Despite the western intervention, ships have continued to be targeted along the major global trade route which provides access to the Suez Canal, a thoroughfare that serves 15 per cent of world shipping.

International freight companies have been forced to reroute cargo vessels around the Cape of Good Hope at the southern tip of Africa, resulting in longer and more costly journeys.

US-led strikes on the Houthis so far:

January 11: The US and Britain launch the first air strikes on Houthi military sites across Yemen, pledging to protect the freedom of navigation in the Red Sea. They struck radar systems, air defence systems, and storage and launch sites for attack drones, cruise missiles and other rockets, US Central Command said.

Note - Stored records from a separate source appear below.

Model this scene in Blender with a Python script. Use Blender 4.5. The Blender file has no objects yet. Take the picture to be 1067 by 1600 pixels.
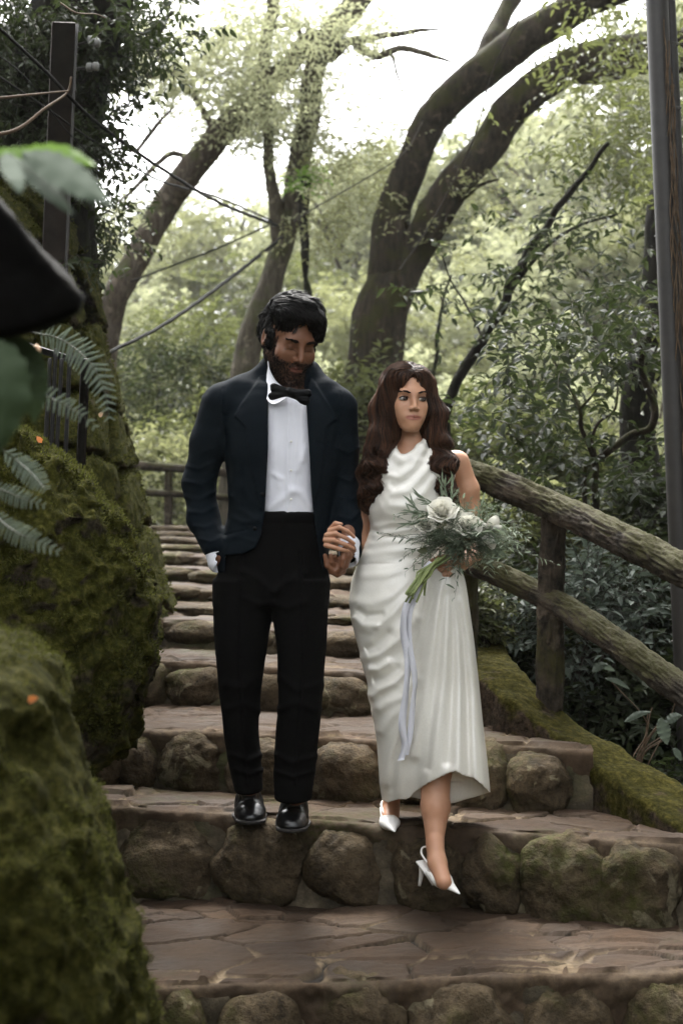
import bpy, math, random, time
import numpy as np
from mathutils import Vector, Matrix
T0 = time.time()
SC = bpy.context.scene
COL = SC.collection
# ------------------------------------------------------------------ camera
EZ = 1.21                       # eye height above the lower landing
F = 2222.2                      # focal length in pixels of the 1067x1600 photograph (50 mm, 36 mm high frame)
PITCH = math.atan(50.0 / F)     # tilted up a little
cd = bpy.data.cameras.new("camera")
cam = bpy.data.objects.new("camera", cd); COL.objects.link(cam)
cd.sensor_fit = 'VERTICAL'; cd.sensor_height = 36; cd.sensor_width = 24; cd.lens = 50
cd.clip_start = 0.05; cd.clip_end = 1000
cam.location = (0, 0, EZ)
cam.rotation_euler = (math.pi / 2 + PITCH, 0, 0)
cd.dof.use_dof = True; cd.dof.focus_distance = 4.85; cd.dof.aperture_fstop = 3.6
SC.camera = cam
# ------------------------------------------------------------------ world, sun, exposure
W = bpy.data.worlds.new("World"); SC.world = W; W.use_nodes = True
nt = W.node_tree; nt.nodes.clear()
sky = nt.nodes.new('ShaderNodeTexSky'); sky.sky_type = 'NISHITA'; sky.sun_disc = False
SUN_EL, SUN_AZ = math.radians(58), math.radians(-12)   # high, ahead of the camera a little to the left, behind cloud
sky.sun_elevation = SUN_EL; sky.sun_rotation = SUN_AZ
sky.air_density = 1.0; sky.dust_density = 5.0; sky.ozone_density = 1.0
hs = nt.nodes.new('ShaderNodeHueSaturation'); hs.inputs['Saturation'].default_value = 0.14; hs.inputs['Value'].default_value = 1.6
bg = nt.nodes.new('ShaderNodeBackground'); bg.inputs['Strength'].default_value = 0.15
wo = nt.nodes.new('ShaderNodeOutputWorld')
nt.links.new(sky.outputs[0], hs.inputs['Color']); nt.links.new(hs.outputs[0], bg.inputs[0]); nt.links.new(bg.outputs[0], wo.inputs[0])
sd = bpy.data.lights.new("sun", 'SUN'); sd.energy = 1.5; sd.angle = math.radians(20); sd.color = (1, .97, .9)
sun = bpy.data.objects.new("sun", sd); COL.objects.link(sun)
# points from (azimuth, elevation) towards the scene; azimuth 0 = +Y, positive towards +X
_az = SUN_AZ
_d = Vector((math.sin(_az) * math.cos(SUN_EL), math.cos(_az) * math.cos(SUN_EL), math.sin(SUN_EL)))
sun.rotation_euler = _d.to_track_quat('Z', 'Y').to_euler(); sun.location = _d * 40
SC.view_settings.view_transform = 'Standard'; SC.view_settings.look = 'None'
SC.view_settings.exposure = 1.98; SC.view_settings.gamma = 1.0
SC.cycles.max_bounces = 6; SC.cycles.diffuse_bounces = 3; SC.cycles.glossy_bounces = 2
SC.cycles.transmission_bounces = 4; SC.cycles.transparent_max_bounces = 6; SC.cycles.volume_bounces = 0
SC.cycles.use_denoising = True
SC.cycles.use_adaptive_sampling = True; SC.cycles.adaptive_threshold = 0.02

# ------------------------------------------------------------------ maths helpers
_cp, _sp = math.cos(PITCH), math.sin(PITCH)
def P(px, py, D):
    """world point seen at pixel (px, py) of the photograph, at world depth y = D"""
    cx = (px - 533.5) / F; cy = (800.0 - py) / F
    dy = _cp - cy * _sp; dz = _sp + cy * _cp
    t = D / dy
    return np.array([cx * t, D, EZ + dz * t])
def PX(p):
    """pixel coordinates of world points (array ...x3)"""
    x = p[..., 0]; y = p[..., 1]; z = p[..., 2] - EZ
    f = y * _cp + z * _sp; u = -y * _sp + z * _cp
    return 533.5 + F * x / f, 800.0 - F * u / f
def PP(pts):
    return np.array([P(*q) for q in pts])

_rs = np.random.RandomState(7)
_PERM = np.concatenate([_rs.permutation(256)] * 3).astype(np.int32)
_G = _rs.normal(size=(256, 3)); _G = (_G / np.linalg.norm(_G, axis=1)[:, None]).astype(np.float32)
def pn(p, s=1.0, seed=0):
    p = np.asarray(p, dtype=np.float32) * np.float32(s) + np.float32(seed * 17.31)
    i = np.floor(p).astype(np.int32); f = p - i
    i &= 255
    u = f * f * f * (f * (f * 6 - 15) + 10)
    out = 0
    for dx in (0, 1):
        wx = u[..., 0] if dx else 1 - u[..., 0]
        for dy in (0, 1):
            wy = u[..., 1] if dy else 1 - u[..., 1]
            for dz in (0, 1):
                wz = u[..., 2] if dz else 1 - u[..., 2]
                h = _PERM[_PERM[_PERM[(i[..., 0] + dx) & 255] + ((i[..., 1] + dy) & 255)] + ((i[..., 2] + dz) & 255)]
                g = _G[h]
                out = out + wx * wy * wz * (g[..., 0] * (f[..., 0] - dx) + g[..., 1] * (f[..., 1] - dy) + g[..., 2] * (f[..., 2] - dz))
    return out * 1.5
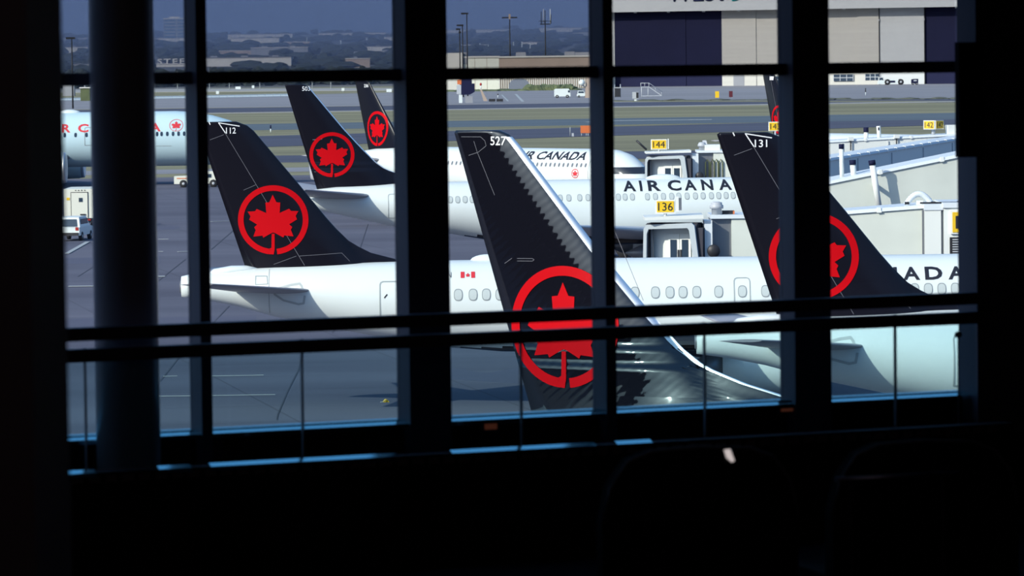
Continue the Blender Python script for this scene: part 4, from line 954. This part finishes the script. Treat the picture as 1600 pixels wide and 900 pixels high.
# trees
def woods(name, label, pts):
    mb = MB()
    for p, r, h in pts: mb.blob((p.x, p.y, p.z + h*.42), (r, r*.8, h*.58), 2, .28)
    return tag(mb.build(name, M['tree']), label, 'trees', None, 'stuff')
pts = []
for k in range(300):
    px = random.uniform(60, 640); d = random.uniform(1930, 2050); q = atY(px, 100, d); pts.append((Vector((q.x, d, land_z(d))), random.uniform(2.5, 5), random.uniform(3.5, 7.5)))
woods('treeline', 'dark dense treeline along the far left edge of the airfield', pts)
for lo, hi, lab, n in ((2150, 2700, 'dark trees of the nearer far country behind the treeline', 170), (2700, 3500, 'hazy trees scattered among the far sheds', 190), (3500, 4550, 'pale blue hazy trees on the skyline', 190)):
    pts = []
    for k in range(n):
        d = random.uniform(lo, hi); px = random.uniform(60, 960); q = atY(px, 80, d); r = random.uniform(4, 11)
        if any(p0 - 6 < px < p1 + 6 and land_at((p0+p1)/2, yb).y - 130 < d < land_at((p0+p1)/2, yb).y + 5 for p0, p1, yt, yb, m, l in far) and random.random() < .93: continue
        if 240 < px < 335 and d < 2600: continue
        pts.append((Vector((q.x, d, land_z(d))), r, random.uniform(3, 6.5)))
    woods('woodland', lab, pts)
# haze over the far country
mh = bpy.data.materials.new('haze'); mh.use_nodes = True; n = mh.node_tree.nodes; l = mh.node_tree.links; n.clear()
o = n.new('ShaderNodeOutputMaterial'); vs = n.new('ShaderNodeVolumeScatter'); va = n.new('ShaderNodeVolumeAbsorption'); ad = n.new('ShaderNodeAddShader')
HZ = (.36, .50, .84)
for x in (vs, va): x.inputs['Color'].default_value = (*HZ, 1); x.inputs['Density'].default_value = .00055
l.new(vs.outputs[0], ad.inputs[0]); l.new(va.outputs[0], ad.inputs[1]); l.new(ad.outputs[0], o.inputs['Volume'])
tag(MB().box((-1400, 1800, -2), (1400, 5200, 130)).build('haze', mh), 'blue haze over the far country', 'haze', None, 'stuff')

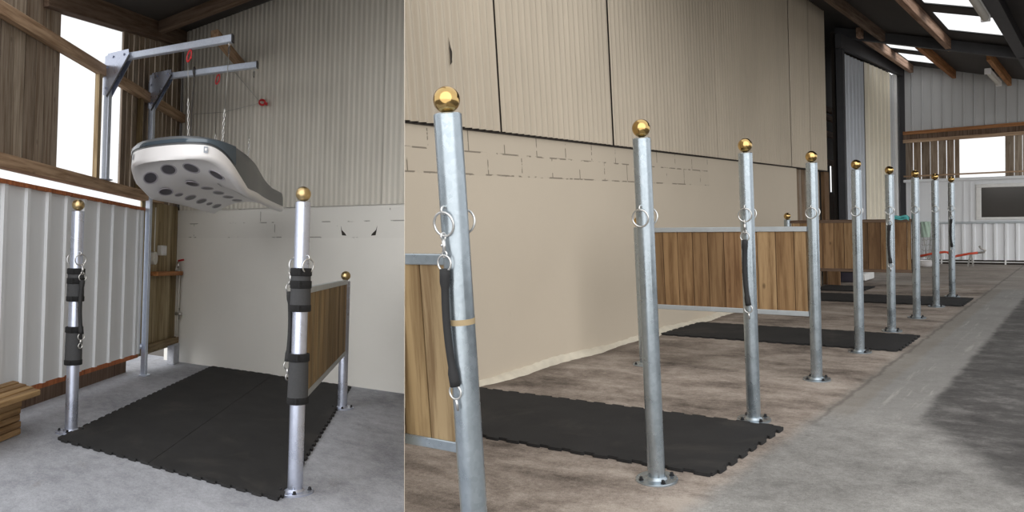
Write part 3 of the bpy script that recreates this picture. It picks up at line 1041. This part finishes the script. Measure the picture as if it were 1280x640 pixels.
def bracket(Y, x0, zb, zt, xe, ze, label):
    t = thing('hoist_bracket', LF.mat((x0, Y, zb)), label, 'bracket', GH)
    MB().bar((x0, Y, zb + .01), (x0, Y, zt), .085, .085, (1, 0, 0), ch=.006).build('column', 'bracket_steel', t, LF)
    MB().box((x0 - .05, Y - .075, zb), (x0 + .075, Y + .075, zb + .012), ch=.003).build('base_plate', 'bracket_steel', t, LF)
    a = MB().bar((x0 + .02, Y, zt - .035), (xe, Y, ze), .062, .062, ch=.005).build('arm', 'bracket_steel', t, LF)
    MB().bar((xe - .003, Y, ze), (xe + .012, Y, ze), .066, .066).build('end_cap', 'dark_steel', a, LF)
    pl = [(x0 - .05, zt - .09), (x0 - .05, zt - .38), (x0 + .02, zt - .40), (x0 + .37, zt - .05), (x0 + .36, zt + .012), (x0 + .02, zt + .012)]
    g = MB()
    for s in (-.052, .046):
        vs = [(x, Y + s, z) for x, z in pl] + [(x, Y + s + .006, z) for x, z in pl]
        n = 6
        g.add(vs, [tuple(range(n)), tuple(reversed(range(n, 2 * n)))] + [(i, n + i, n + (i + 1) % n, (i + 1) % n) for i in range(n)])
    g.build('gusset_plate', 'galvanised_steel_cool', t, LF)
    b = MB()
    for x, z in ((x0 + .0, zt - .32), (x0 + .0, zt - .12), (x0 + .10, zt - .03), (x0 + .28, zt - .03)):
        b.tube([(x, Y - .052, z), (x, Y - .064, z)], .012, 6)
    b.build('gusset_bolts', 'galvanised_steel_cool', t, LF)
    MB().bar((x0 + .02, Y - .056, zt - .405), (x0 + .375, Y - .056, zt - .05), .012, .02).build('gusset_edge', 'dark_steel', t, LF)
    return t


b1 = bracket(5.30, -3.985, 2.05, 3.25, -2.14, 3.165, 'nearer steel hoist bracket, its short column standing on the timber beam before the window')
b2 = bracket(6.49, -3.985, 0.0, 3.36, -2.225, 3.265, 'farther steel hoist bracket, its tall column reaching down to the concrete floor')
MB().tube([(-4.02, 6.45, .325), (-4.075, 6.40, .325)], .03, 12).tube([(-4.07, 6.405, .325), (-4.088, 6.39, .325)], .045, 12).build('side_lug', 'bracket_steel', b2, LF)

# ---- hood: a white and dark grey panel slung under the arms
hx, Yn, Yf = -2.49, 4.44, 6.93


def cx_(Y):
    return hx - .10 * ss((5.7 - Y) / 1.0)


def ss(t):
    t = max(0, min(1, t)); return t * t * (3 - 2 * t)


def hw(Y):
    q = (5.16 - Y) / (5.16 - Yn)
    base_w = .685 - .105 * ss((Y - 4.9) / 1.3)
    if q <= 0:
        return base_w
    return base_w * max(0.0, 1 - q ** 2.15) ** (1 / 2.3)


def nose(Y):
    return ss((5.30 - Y) / .72)


def z_rim(Y, u):
    return 1.835 + .215 * nose(Y) - .012 * ss((Y - 5.4) / 1.5)


def z_under(Y, u):
    return z_rim(Y, u) + (.125 - .06 * nose(Y)) * (1 - u * u) * min(1.0, hw(Y) / .6) ** 2


def z_lip(Y, u):
    return z_rim(Y, 1) + .052 + .055 * nose(Y)


def z_top(Y):
    return 2.185 - .165 * ss((Y - 4.95) / 1.7) + .035 * nose(Y)


ysl = [5.16 - (5.16 - Yn) * (1 - s_ ** 2.3) ** (1 / 2.15) for s_ in [.06 + .94 * i / 26 for i in range(26)]] + [5.16 + (Yf - 5.16) * i / 22 for i in range(1, 23)]
hood = thing('solarium_hood', LF.mat((hx, 5.7, 1.83)), 'large white and dark grey solarium panel hanging on chains from the hoist brackets', 'solarium')
white = MB(); dark = MB(); rim = MB()
NU = 24


def loft(mb, fn, nv, tint=.5):
    vs = [fn(Y, j / nv) for Y in ysl for j in range(nv + 1)]
    k = nv + 1
    fs = [(i * k + j, i * k + j + 1, (i + 1) * k + j + 1, (i + 1) * k + j) for i in range(len(ysl) - 1) for j in range(nv)]
    mb.add(vs, fs, tint)


def white_sec(Y, v):
    """from left lip top, round the rim, across the underside, to the right lip top"""
    w = hw(Y); zl_ = z_lip(Y, 1); zr_ = z_rim(Y, 1)
    r = .045 if w > .1 else .045 * w / .1
    pts = [(-w, zl_), (-w - .008, zr_ + .03), (-w + .004, zr_ + .006), (-w + r, zr_ - .004)]
    for i in range(1, 16):
        u = -1 + 2 * i / 16
        pts.append((u * (w - r), z_under(Y, u) - .004 * (1 - abs(u))))
    pts += [(w - r, zr_ - .004), (w - .004, zr_ + .006), (w + .008, zr_ + .03), (w, zl_)]
    i = int(round(v * (len(pts) - 1)))
    return (cx_(Y) + pts[i][0], Y, pts[i][1])


def dark_sec(Y, v):
    w = hw(Y); zl_ = z_lip(Y, 1); zt = z_top(Y)
    pts = [(-w, zl_), (-w * .995, zl_ + (zt - zl_) * .6), (-w * .97, zt - .015), (-w * .93, zt)]
    for i in range(1, 12):
        u = -1 + 2 * i / 12
        pts.append((u * .93 * w, zt + .075 * (w / .685) ** 2 * (1 - u * u)))
    pts += [(w * .93, zt), (w * .97, zt - .015), (w * .995, zl_ + (zt - zl_) * .6), (w, zl_)]
    i = int(round(v * (len(pts) - 1)))
    return (cx_(Y) + pts[i][0], Y, pts[i][1])


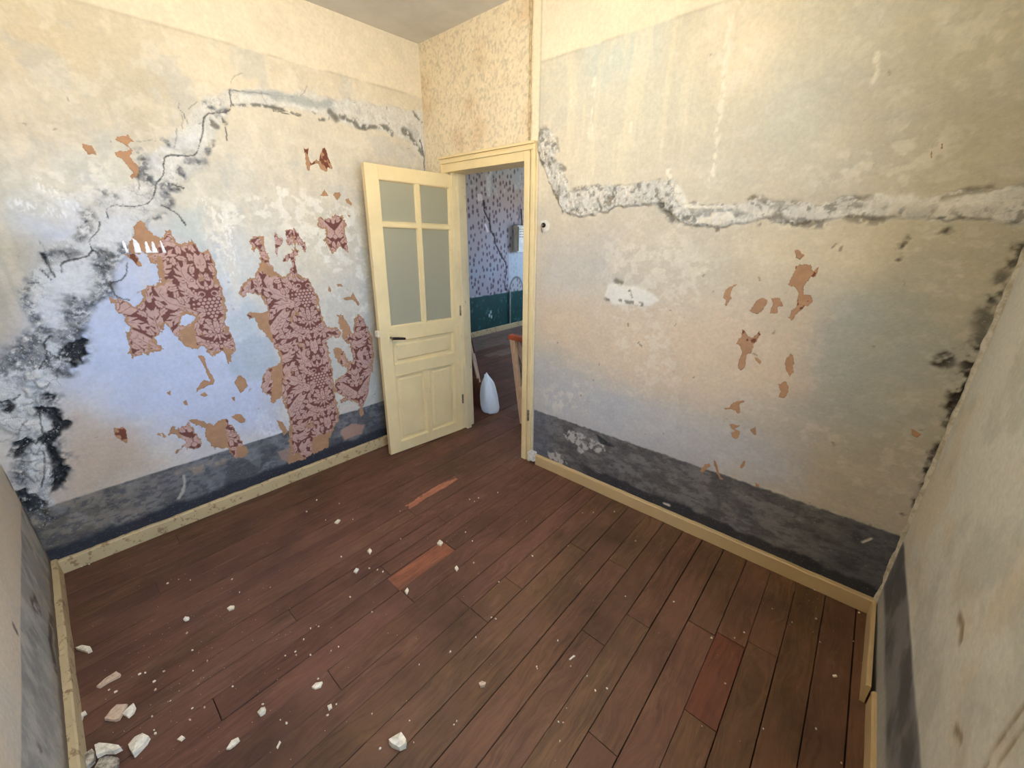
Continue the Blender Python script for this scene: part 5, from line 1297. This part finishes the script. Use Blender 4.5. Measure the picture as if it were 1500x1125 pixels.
tiny_px = [(304, 968), (205, 988), (213, 986), (283, 983), (228, 1011), (226, 999), (250, 1027), (282, 1038), (223, 1050), (226, 1070), (279, 1055), (282, 953), (274, 928), (340, 849), (351, 868), (341, 1006), (396, 861), (411, 1055), (545, 1046), (480, 1048), (493, 1032), (466, 995), (449, 750), (464, 733), (497, 738), (477, 762), (517, 761), (586, 749), (587, 790),
           (500, 816), (553, 835), (561, 838), (541, 833), (513, 875), (545, 897), (496, 948), (485, 954), (433, 955), (455, 960), (418, 961), (434, 960), (445, 937), (467, 918), (455, 921), (682, 780), (692, 793), (771, 764), (694, 825), (659, 956), (614, 974), (701, 730), (688, 732), (695, 735), (729, 722), (853, 752), (869, 751), (900, 750), (780, 815), (832, 800), (731, 853), (726, 907), (720, 905), (697, 934),
           (660, 955), (787, 980), (786, 977), (836, 977), (860, 991), (872, 1012), (889, 1009), (830, 1038), (818, 1058), (825, 1059), (820, 1086), (817, 939), (665, 1062), (669, 1057), (916, 874), (931, 793), (1076, 935), (1090, 927), (1042, 935), (1160, 912), (1195, 907), (1201, 941), (1193, 864), (1196, 862), (1118, 1068), (1028, 1064), (1195, 1068), (1232, 1118), (987, 882), (1131, 892), (1258, 898), (1250, 940), (118, 1092), (240, 984), (170, 1014), (160, 1011), (228, 1075), (1062, 1002), (420, 1060), (300, 1037), (385, 1032), (600, 1056), (557, 1097), (606, 1088), (246, 855), (262, 849), (279, 850), (120, 830), (131, 827)]
tm = [chip_mesh('plaster_crumb', .011, .008, .005, 100 + i, M_WHITEPL if i % 4 else M_TANPL) for i in range(6)]
for i, q in enumerate(tiny_px):
    p = floor_pt(*q); o = bpy.data.objects.new('plaster_crumb', tm[i % 6]); COL.objects.link(o)
    d_ = math.hypot(p[0], p[1]); s_ = rg.uniform(.5, .95) * (0.7 + 0.22 * d_)
    o.location = (p[0], p[1], 0.001); o.rotation_euler = (0, 0, rg.uniform(0, 6)); o.scale = (s_, s_, s_)
    where = ('beside the left baseboard and its debris heap' if q[0] < 260 and q[1] > 900 else 'along the foot of the left wall' if q[1] < 860 and q[0] < 300 else 'in front of the open door' if q[1] < 780 and q[0] < 620 else
             'around the orange board in mid floor' if 480 < q[0] < 720 and q[1] < 880 else 'on the worn boards at the right, below the doorway wall' if q[0] > 720 and q[1] < 930 else 'in the right foreground near the loose baseboard' if q[0] > 1000 else
             'in the middle foreground' if q[0] > 600 else 'in the left foreground among dust')
    tag(o, 'tiny pale plaster crumb ' + where, 'plaster crumb', 'tiny plaster crumbs ' + where)
# dust too fine to count
v = []; f = []
for _ in range(420):
    r_ = rg.random()
    if r_ < .35: x, y = rg.gauss(-1.7, .35), rg.gauss(-.02, .18)
    elif r_ < .6: x, y = rg.gauss(-1.5, .3), rg.gauss(1.25, .3)
    elif r_ < .7: x, y = rg.gauss(0.1, .15), rg.gauss(1.92, .07)
    else: x, y = rg.uniform(-2.6, .3), rg.uniform(-.2, 2.0)
    if not (-2.68 < x < .33 and -.30 < y < 2.04): continue
    s_ = rg.uniform(.0008, .002); n_ = len(v)
    v += [(x - s_, y - s_ * .6, .001), (x + s_, y - s_ * .4, .001), (x + s_ * .2, y + s_, .001), (x, y, .001 + s_)]
    f += [(n_, n_ + 2, n_ + 1), (n_, n_ + 1, n_ + 3), (n_ + 1, n_ + 2, n_ + 3), (n_ + 2, n_, n_ + 3)]
o = mesh_obj('plaster_dust', v, f, M_TANPL); tag(o, 'fine pale plaster grit strewn over the floor boards', 'dust', kind='stuff')

# unseen bulb added to light the room from the ceiling, above the picture
pb = empty('added_pendant', (-1.3, 0.8, H_ROOM)); tag(pb, 'unseen bulb on a short cord, added to light the room', 'lamp')
part(MB().tube([(-1.3, 0.8, H_ROOM), (-1.3, 0.8, 2.60)], .004, 8), 'cord', M_BLACK, pb, 0)
part(MB().tube([(-1.3, 0.8, 2.61), (-1.3, 0.8, 2.55)], .018, 12), 'socket', M_PLASTIC, pb, 0)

January 13: US forces conduct a strike against a Houthi radar site in Yemen. This strike was conducted by the USS Carney using Tomahawk land attack missiles.

January 16: US forces destroy four Houthi missile launchers in Yemen. The launchers were considered to be an imminent threat to commercial and US military vessels in the area.

January 17: US military forces strike 14 Houthi missiles that had been primed to fire on commercial and US naval shipping in the Red Sea, Centcom said.

January 18: US fighter jets conduct a fifth strike on Houthi targets, this time hitting two anti-ship missiles that were being prepared for launch towards the Red Sea.

January 19: US forces conduct three “self-defence strikes” against Houthi targets.

January 20: US forces carry out air strikes on a Houthi anti-ship missile ready to be used against commercial vessels and US Navy ships in the Gulf of Aden.

January 22: US and Britain strike eight Houthi targets in Yemen.